I am sure that many of my family friends have had to go through these same transitions in corporate settings. Leadership is something much easier said than done. I had done numerous exercises in the past explaining the kind of leader I intended to be, listing in great detail the qualities I wanted to develop and the skills I should possess. But implementing these skills when you have subordinates under you is far more difficult. Managing their welfare and their workload, as well as ensuring that your visions are aligned from the top down, is a complex undertaking. Understanding when to be the bad guy, when to be the good guy, how close you can get with the people under you, how much work you can delegate to the next person, and how you manage your schedule, are tasks that cannot be taught. I made a lot of mistakes in this respect, not because I was lazy, but because I was not empathetic in some instances. In addition, I sometimes grew too friendly to my subordinates, which made my instructions hold less weight. I think this was one of my most important experiences; it’s not often that you get to hold a difficult leadership position which carries weight and importance for someone of my age. I definitely could have been better in my performance, but the experience helped me learn skills that will be important for me when I eventually enter my career.

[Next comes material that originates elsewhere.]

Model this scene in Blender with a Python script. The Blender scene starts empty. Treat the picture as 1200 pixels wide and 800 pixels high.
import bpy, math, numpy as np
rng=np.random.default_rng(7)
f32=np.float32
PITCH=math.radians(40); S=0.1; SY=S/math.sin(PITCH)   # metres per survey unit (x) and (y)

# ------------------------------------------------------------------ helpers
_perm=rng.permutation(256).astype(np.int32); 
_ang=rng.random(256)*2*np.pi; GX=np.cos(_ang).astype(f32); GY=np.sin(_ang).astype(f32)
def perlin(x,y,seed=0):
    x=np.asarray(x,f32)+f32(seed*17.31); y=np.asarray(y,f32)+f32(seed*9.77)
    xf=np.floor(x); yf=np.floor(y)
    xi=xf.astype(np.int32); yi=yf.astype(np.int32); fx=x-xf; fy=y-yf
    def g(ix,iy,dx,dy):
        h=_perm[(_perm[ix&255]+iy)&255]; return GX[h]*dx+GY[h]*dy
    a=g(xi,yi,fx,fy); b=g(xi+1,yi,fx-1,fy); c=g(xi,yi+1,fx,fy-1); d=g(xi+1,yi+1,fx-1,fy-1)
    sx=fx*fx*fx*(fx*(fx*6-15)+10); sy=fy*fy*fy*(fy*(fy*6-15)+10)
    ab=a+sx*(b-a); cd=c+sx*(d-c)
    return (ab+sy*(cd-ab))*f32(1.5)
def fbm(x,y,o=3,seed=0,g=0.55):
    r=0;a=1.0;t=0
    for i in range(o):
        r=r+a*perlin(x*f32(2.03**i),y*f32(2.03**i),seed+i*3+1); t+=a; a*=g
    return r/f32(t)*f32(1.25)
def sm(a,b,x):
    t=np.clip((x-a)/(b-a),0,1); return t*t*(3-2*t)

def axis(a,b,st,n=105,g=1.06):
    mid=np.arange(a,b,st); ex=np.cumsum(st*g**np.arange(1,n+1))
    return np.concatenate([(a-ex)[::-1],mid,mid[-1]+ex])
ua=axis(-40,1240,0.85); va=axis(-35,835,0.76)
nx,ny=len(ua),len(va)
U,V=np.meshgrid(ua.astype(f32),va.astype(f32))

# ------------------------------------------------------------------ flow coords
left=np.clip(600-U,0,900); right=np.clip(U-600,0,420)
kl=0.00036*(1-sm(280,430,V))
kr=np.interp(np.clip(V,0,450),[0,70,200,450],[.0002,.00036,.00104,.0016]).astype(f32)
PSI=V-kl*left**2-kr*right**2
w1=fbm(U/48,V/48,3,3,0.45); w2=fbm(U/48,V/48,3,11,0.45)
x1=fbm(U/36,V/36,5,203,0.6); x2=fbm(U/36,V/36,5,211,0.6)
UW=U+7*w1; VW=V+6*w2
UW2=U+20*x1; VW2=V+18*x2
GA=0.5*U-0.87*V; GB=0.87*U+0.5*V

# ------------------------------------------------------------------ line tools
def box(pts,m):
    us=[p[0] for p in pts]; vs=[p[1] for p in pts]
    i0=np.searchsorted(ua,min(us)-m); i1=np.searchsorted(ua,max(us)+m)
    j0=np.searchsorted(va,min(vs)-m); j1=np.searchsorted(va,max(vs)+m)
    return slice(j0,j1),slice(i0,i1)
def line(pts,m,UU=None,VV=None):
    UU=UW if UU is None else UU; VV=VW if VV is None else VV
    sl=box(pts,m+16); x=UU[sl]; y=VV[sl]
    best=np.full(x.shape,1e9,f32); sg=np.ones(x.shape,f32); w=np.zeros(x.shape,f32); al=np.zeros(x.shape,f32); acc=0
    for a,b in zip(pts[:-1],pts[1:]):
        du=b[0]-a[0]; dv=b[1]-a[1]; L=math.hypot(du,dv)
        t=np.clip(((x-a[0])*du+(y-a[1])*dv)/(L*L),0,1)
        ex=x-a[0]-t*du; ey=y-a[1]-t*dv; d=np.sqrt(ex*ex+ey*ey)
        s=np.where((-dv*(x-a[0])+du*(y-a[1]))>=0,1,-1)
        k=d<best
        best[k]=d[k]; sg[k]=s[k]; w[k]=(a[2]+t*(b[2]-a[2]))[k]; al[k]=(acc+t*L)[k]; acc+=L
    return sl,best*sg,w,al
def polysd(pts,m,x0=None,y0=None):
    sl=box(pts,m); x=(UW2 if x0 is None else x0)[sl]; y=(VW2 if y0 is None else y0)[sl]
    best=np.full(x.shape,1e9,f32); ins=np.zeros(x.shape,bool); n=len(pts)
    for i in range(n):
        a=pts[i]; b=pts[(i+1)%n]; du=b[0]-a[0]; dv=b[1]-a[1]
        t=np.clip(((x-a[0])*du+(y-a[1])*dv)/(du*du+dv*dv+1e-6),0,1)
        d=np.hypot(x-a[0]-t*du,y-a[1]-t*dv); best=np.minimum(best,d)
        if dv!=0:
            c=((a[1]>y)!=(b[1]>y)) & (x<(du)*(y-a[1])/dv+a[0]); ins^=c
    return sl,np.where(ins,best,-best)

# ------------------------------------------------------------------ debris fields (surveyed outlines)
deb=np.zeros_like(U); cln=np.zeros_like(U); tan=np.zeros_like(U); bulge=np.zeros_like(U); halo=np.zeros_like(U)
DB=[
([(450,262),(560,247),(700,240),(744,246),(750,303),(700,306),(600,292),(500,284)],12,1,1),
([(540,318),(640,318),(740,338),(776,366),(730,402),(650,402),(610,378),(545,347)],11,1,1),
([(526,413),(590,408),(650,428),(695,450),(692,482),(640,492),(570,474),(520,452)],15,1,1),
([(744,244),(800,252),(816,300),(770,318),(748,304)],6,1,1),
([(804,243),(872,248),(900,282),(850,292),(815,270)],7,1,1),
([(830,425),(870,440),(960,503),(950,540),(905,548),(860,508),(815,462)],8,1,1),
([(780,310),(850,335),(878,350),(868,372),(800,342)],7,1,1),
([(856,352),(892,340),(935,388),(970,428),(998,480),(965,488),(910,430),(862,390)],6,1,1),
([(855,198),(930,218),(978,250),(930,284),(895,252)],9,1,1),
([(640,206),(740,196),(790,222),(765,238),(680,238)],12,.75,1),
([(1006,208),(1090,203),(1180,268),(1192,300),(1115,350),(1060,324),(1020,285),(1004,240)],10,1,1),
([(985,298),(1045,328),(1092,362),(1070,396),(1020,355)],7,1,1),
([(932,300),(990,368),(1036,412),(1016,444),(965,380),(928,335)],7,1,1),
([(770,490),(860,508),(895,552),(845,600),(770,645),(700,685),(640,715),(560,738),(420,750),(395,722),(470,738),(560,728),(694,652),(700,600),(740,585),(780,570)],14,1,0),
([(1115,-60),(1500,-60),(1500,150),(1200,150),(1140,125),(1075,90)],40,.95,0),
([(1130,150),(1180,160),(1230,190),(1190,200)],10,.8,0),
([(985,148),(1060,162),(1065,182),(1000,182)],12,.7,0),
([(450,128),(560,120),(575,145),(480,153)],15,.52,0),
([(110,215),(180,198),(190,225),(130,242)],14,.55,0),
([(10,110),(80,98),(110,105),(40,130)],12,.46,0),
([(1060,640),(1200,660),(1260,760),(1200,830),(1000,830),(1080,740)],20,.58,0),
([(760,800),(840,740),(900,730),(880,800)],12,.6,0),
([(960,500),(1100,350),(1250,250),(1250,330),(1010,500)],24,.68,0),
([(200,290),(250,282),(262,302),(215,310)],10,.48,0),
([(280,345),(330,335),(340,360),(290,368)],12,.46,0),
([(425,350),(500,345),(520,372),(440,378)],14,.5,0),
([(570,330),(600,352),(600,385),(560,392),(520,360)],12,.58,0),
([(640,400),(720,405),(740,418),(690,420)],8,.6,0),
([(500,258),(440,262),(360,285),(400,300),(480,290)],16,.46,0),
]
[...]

More than developing my leadership, my experience at BMTC allowed me to develop meaningful relationships with a new group of interesting people. Ultimately, these were the guys who helped me get through the rest of the NS journey, a reminder that you do not walk your path alone. I would always dread taking the long 3-hour journey to camp, traversing across both land and sea, but when you reach the company line and see all your friends around you, you realize there is no place you’d rather be. It is those relationships that make NS worth it, far more than any rank or accolade you attain. These relationships are fleeting yet incredibly improbable. By some chance, both of our uncontrolled national service journeys led us down paths that intersect. You don’t know who will be your best friend, who you will get along with, or whether you will ever see some person again. It makes you think about all of the relationships you’ve built, and how transient environments can lend themselves to complex shared experiences. You never know who your next friend is going to be or what your next experience will deliver, you just have to be kind and hope that you meet the right people along the way.
As I’m getting ready to start university in 3 weeks, I keep falling back to the question I posed myself in 7th grade. And in truth, I still don’t know whether the opportunity cost of delaying my studies by two years was worth it. Sometimes I do wish I was entering my junior year in university and would be studying with kids my age. Maybe I would have been better off and grasped an opportunity that doesn’t exist now. What I do know is that I tried to put my best foot forward over the two years, regardless of whether my abilities could substantiate my intentions. It makes this arduous and unlikely journey something I can accept.